Banning of the Clan MacGregor by Act of James IV of Scotland

  • April 3, 1603

The Clan Gregor is a Highland Scottish clan. Of all the clans of Rannoch, the MacGregors were the fiercest and the most feared. The Macgregors were known to be a powerful clan, holding lands in Perthshire and Argyllshire, namely Glenstrae, Glenlochy, Glenlyon and Glengyle. Outlawed for nearly two hundred years after losing their lands in a long power struggle with the Clan Campbell, the Clan Gregor extravagantly claims descent from Kenneth MacAlpin, the first King of Scotland, a descent which is proclaimed in the motto, S Rioghal Mo Dhream, translated as Royal is my Race. Although the MacGregors insist that they take their name from Gregor, a son of the Scottish king Kenneth MacAlplin, there is no evidence to support this claim.
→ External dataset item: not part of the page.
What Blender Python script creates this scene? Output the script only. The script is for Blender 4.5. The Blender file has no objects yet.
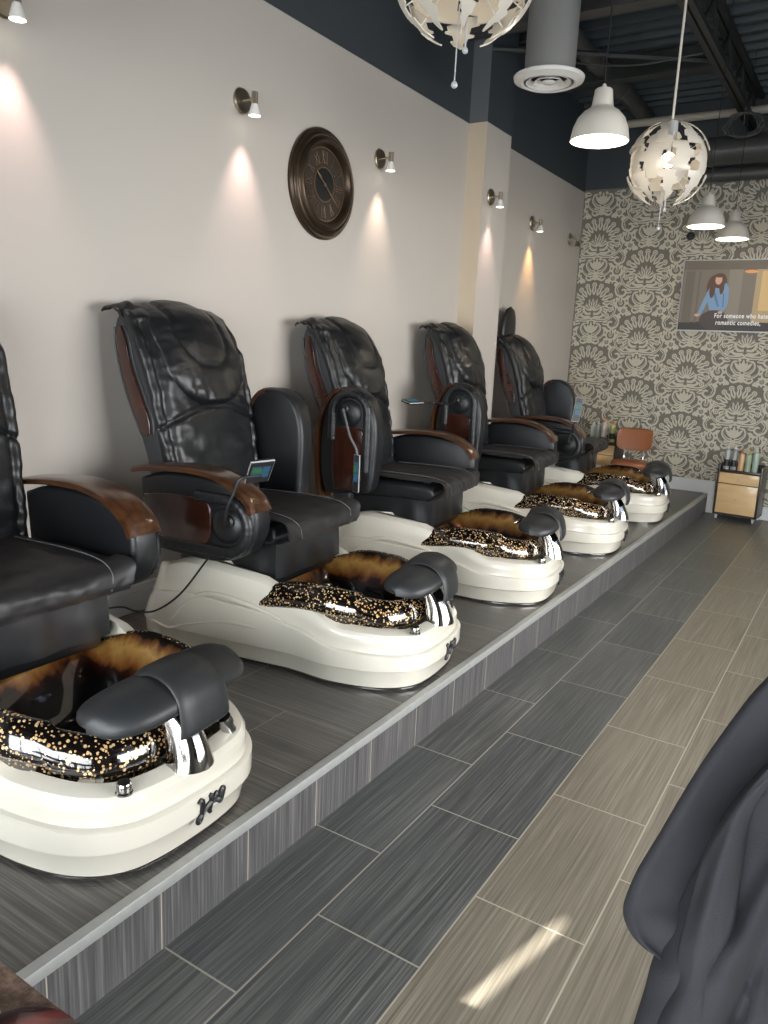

The MacGregors suffered a reversal of fortune when the Scottish king, Robert the Bruce, awarded the bulk of their lands to the Clan Cambell. The MacGregors fought the Campbells for decades and were eventually dispossessed of all their lands. Reduced to the status of outlaws, they rustled cattle and poached deer to survive. They were formally banished in 1603 by King James VI who made it a capital offence to bear the MacGregor name. From this period comes the Clan MacGregors most famous historical figure, Rob Roy. Persecution of the MacGregors ended in 1774.

The dispossessed MacGregors rustled cattle and poached deer to survive. When John Drummond, the king’s forester, was murdered after hanging some MacGregors for poaching, the chief of the Clan MacGregor was condemned by the Privy Council. In April 1603, King James VI issued an edict proclaiming the name of MacGregor ‘altogidder abolisheed’, meaning that those who bore the name must renounce it or suffer death.

Macgregor, along with eleven of his chieftains, was hanged at Edinburgh’s Mercat Cross in January 1604. Clan Gregor was scattered, many taking other names, such as Murray or Grant. They were hunted like animals, flushed out of the heather by bloodhounds. Persecution of the MacGregors continued until 1774 when they were permitted to be reestablished.